I heard Stevie Coyle for the first time the other night at the Me & Thee Coffeehouse in Marblehead. I’m not normally a huge fan of the solo-guy-on-a-stage-playing- fingerstyle-guitar-and-singing-about-his-life type of thing. Normally I get bored after hearing the same picking patterns and the same harmonic progressions only slightly altered by the use of a capo. After a couple of songs I was trying to find an excuse to stealthily exit the room. But then something happened. I got interested by what he was doing. I know that musicians normally make the worst audience members so I tried to suspend the steady stream of fault-finding criticism that inevitably accompanies my boredom. In listening to him play and sing I was happily imagining the perfect mix of Jorma Kaukonnen / Tom Waits / Sgt. Pepper / Neil Young. The music was really good. The picking was different from song to song and even within each song. He was playing a Thompson guitar and playing and singing through a small AER amp. Each note of the guitar seemed perfectly suspended in a painting of deeply related color and rhythm. I kept looking for exotic tunings and partial capos. The farthest afield of standard tuning was that I thought I saw him go to drop-D once. He played a great mix of stuff from his latest CD “Ten in One” and covers and tunes I just didn’t know at all but probably came from his other life as a member of the band The Waybacks. Toward the end of the show he got great audience participation by singing some familiar lyrics in a surprising new and wonderful setting. One of the audience members later commented on the great range of emotion that he seemed to effortlessly elicit from ten fingers and six strings. I heartily fought the post-show reaction of assaulting the artist with my normally hyperbolic praise and digging into my wallet to buy as many CD’s as there was cash for. I failed miserably on the first account and had partial success on the second as I only left with one CD. I’ve only listened to it once all the way through and it is as I suspected really interesting. I’m really glad that I listened to my wife when she told me to get out of the office and go to the show. She’s usually (read “always”) right.

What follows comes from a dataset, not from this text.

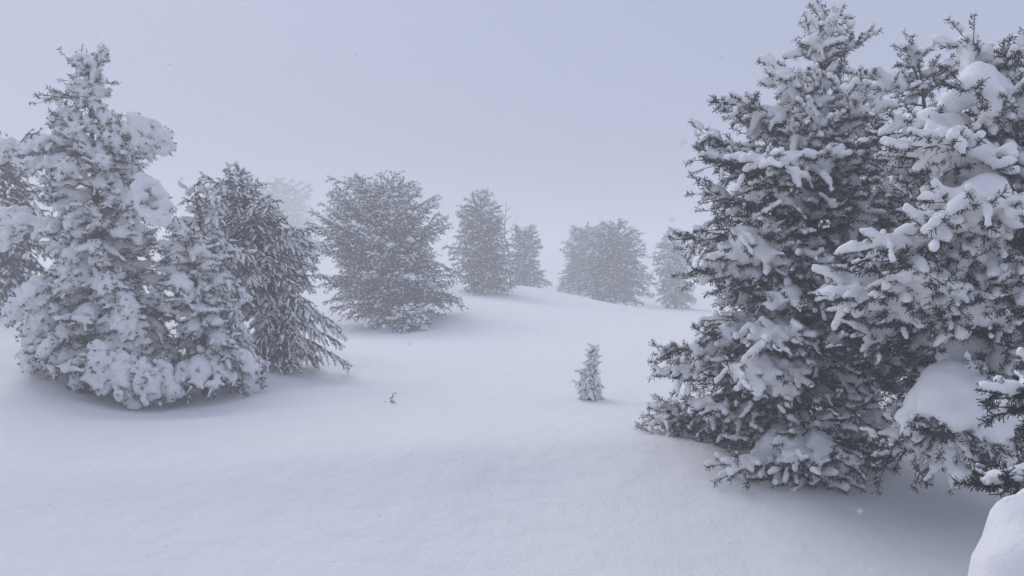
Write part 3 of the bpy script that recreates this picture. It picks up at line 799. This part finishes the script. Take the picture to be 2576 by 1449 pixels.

Shaving A Dead Man or Protect the Innocent

A cool tune that I learned from the playing of David Holt and John Herrmann. The banjo is tuned to  f#BEBE.  I’m playing this on a fretless banjo.  A good recording of John Herrmann playing this can be found on the excellent CD entitled “Banjo Gathering”.  John plays it together with the Leadbelly tune “Old Man Can Your Dog Catch a Rabbit” and instead of “Shaving a Dead Man” he calls it “Protect the Innocent”.

Angeline the Baker

I love this tune.  I think it is one of the first tunes that I learned to play on the banjo about 30 years ago.  I’ve played it probably a thousand times and I still find beauty in it.  The “B” part sounds like water flowing over rocks somewhere in the woods on the side of a mountain.  This tune is played out of the Double D tuning – aDADE.  The banjo used is an open-backed copy of a Vega style banjo with a tubaphone tone ring. The typically longer sustain of a tubaphone I think really serves this tune well.

Forked Deer

Here is a favorite tune, Forked Deer, played relatively slowly and simply.  One thing that makes this tune fun to play is the “A” part is in the key of D and the “B” part is in the key of A.  When playing this tune with other musicians the A part really drives you to the B part and then the B part drives you back to the A part.  Tunes that do that I find really fun to play.  One full time through the tune and your want to play it again with more abandon and after 5 or 6 times through the tune you really start to hit the “old-time music groove.  Some people call it the original American trance music.